New York Yankees' Aaron Judge looks on against

New York Yankees' Aaron Judge looks on against the Baltimore Orioles on Saturday, Aug. 27, 2016. Credit: Kathleen Malone-Van Dyke

Aaron Judge has far from earned his place on the 2017 Yankees, and Joe Girardi indicated Saturday that he’s going to need to cut down on his strikeouts to become their rightfielder.

“The strikeouts are a concern,” said Girardi, noting that the 6-7, 275-pound Judge fanned 42 times in 84 at-bats. “For me, I think it’s making more contact, because when he hits it, there’s a real good chance that he’s going to hit it hard. He’s going to have misses that go out of the ballpark, that’s the bottom line, because he’s so big and strong.

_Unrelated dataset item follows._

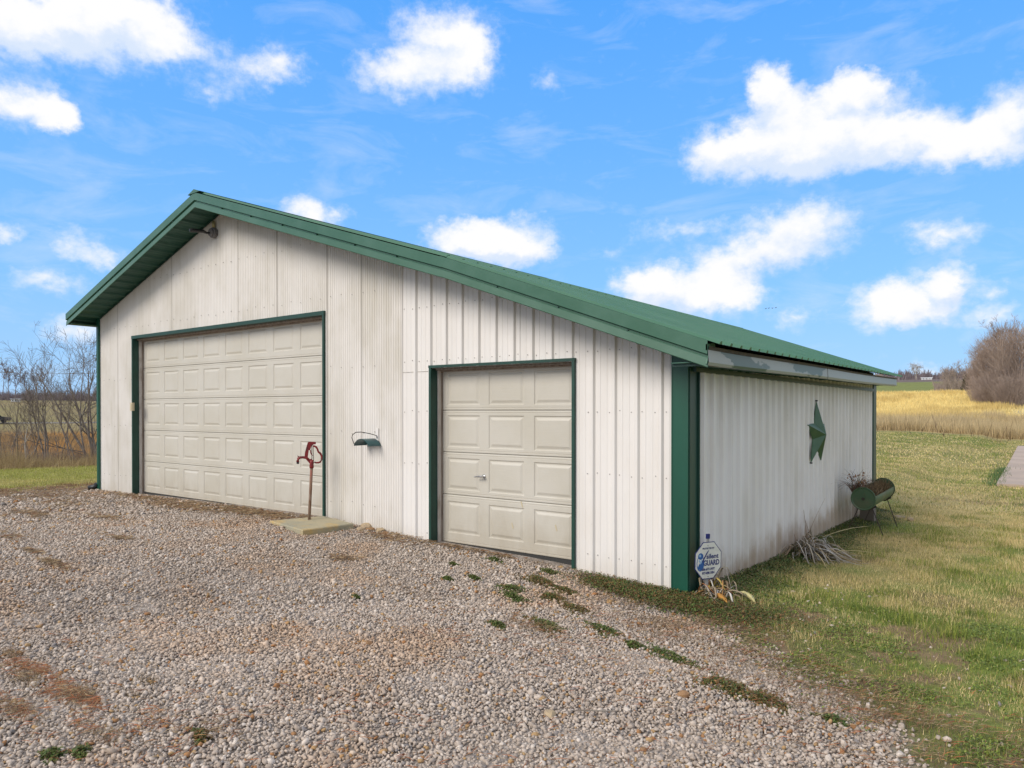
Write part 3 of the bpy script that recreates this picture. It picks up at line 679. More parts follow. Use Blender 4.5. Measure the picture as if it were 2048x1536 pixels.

For me, it’s cutting down the strikeouts, and if he does that, I think he’s going to have success at this level.”

Judge doesn’t seem too distraught about his lack of contact. Strikeouts, he said, are part of the game and pitchers aren’t approaching him any differently from the way they did in Triple-A. “You’re going to have 500 at-bats a year and you’re going to make an out 300 times. It’s going to happen,” he said.

Judge hit .179 in 27 games — picking up 15 hits in the 42 at-bats in which he did hit the ball, a .357 average — but hasn’t played since Sept. 13 because of a right oblique strain.

For Yogi

For his pregame news conference, Girardi donned a blue T-shirt with the word “Yogi” inscribed across the chest. The shirt, he explained, was given to him by Yogi Berra’s granddaughter in an attempt to raise money for the Yogi Berra Museum in Little Falls, New Jersey. Shirts can be bought on for $29 ($23 in youth sizes) and proceeds go toward supporting the museum.

Bragging rights to Mets

With the Mets clinching a wild-card berth, this will be the first time since 1988 that the Mets go to the playoffs while the Yankees go home.

It’s their right

Girardi said he will have no problem if the Orioles clinch a wild-card berth today and take their celebration to the field. “If you win, you’ve earned that right,” he said. “If you don’t want people to celebrate, don’t let them beat you . . . They’ve earned that right.”